NASA’s Artemis II moon mission shows space-to-Earth laser comms can scale

Source: TechCrunch

Artemis II Demonstrates Scalable Space‑to‑Earth Laser Communications

Earlier this month, NASA’s Artemis II mission sent four astronauts to orbit the Moon and used new laser communications systems to beam dramatic images back to Earth.

One of the receivers, however, was not hosted by the U.S. space agency. A low‑cost terminal built by the companies Observable Space and Quantum Opus, and operated by the Australian National University, pulled down data broadcast from the spacecraft at a rate of 260 megabits per second.

How the Australian Terminal Works

• Software & Telescope: Observable Space’s software and telescope captured and locked onto the transmissions from the Orion spacecraft.
• Photonic Sensor: Quantum Opus provided a photonic sensor to decode the data.
• Cost: The entire terminal cost less than $5 million, compared with bespoke solutions that run into the tens of millions of dollars.

NASA’s Laser‑Communications Background

NASA has been testing deep‑space laser communications for several years, including a demonstration of data links with a spacecraft 218 million miles from Earth on its way to an asteroid.
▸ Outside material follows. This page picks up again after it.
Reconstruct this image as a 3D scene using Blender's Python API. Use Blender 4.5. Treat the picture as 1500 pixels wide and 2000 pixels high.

Artemis II was its most comprehensive demonstration yet: NASA’s primary receivers in California and New Mexico, together with the experimental terminal in Australia, all collected 4K video from the trip around the Moon.

Advantages and Limitations

• Higher Throughput: Laser communications offer much higher data rates than traditional radio‑frequency (RF) transmissions, which remain the primary option for space communications.
• Weather Sensitivity: Lasers are more vulnerable to disruptions from cloudy weather.
• Line‑of‑Sight Requirement: Ground stations must have a clear line of sight to the spacecraft, making geographically distributed sites—such as the Australian terminal—crucial for continuous coverage.

Future Scaling Plans

Observable Space CEO Dan Roelker said the mission proves that space‑to‑Earth laser downlinks are ready to scale. While the technology is already widely used for satellite‑to‑satellite links, cost has previously limited its use for Earth‑bound transmissions. Roelker envisions a global network of low‑cost terminals to receive data from a variety of satellites.

“We can scale this over the next year or more,” Roelker told TechCrunch. “We will partner with a lot of people around this—whether this is something we’re going to do ourselves, or partner with other ground‑station‑as‑a‑service companies, or work with extremely large constellation providers that are going to want to own their own infrastructure.”

Notable Observation

Josh Cassada, a former U.S. astronaut who co‑founded Quantum Opus, noted that Australia was the first continent to appear in the first Earthrise photo captured by the Artemis II astronauts.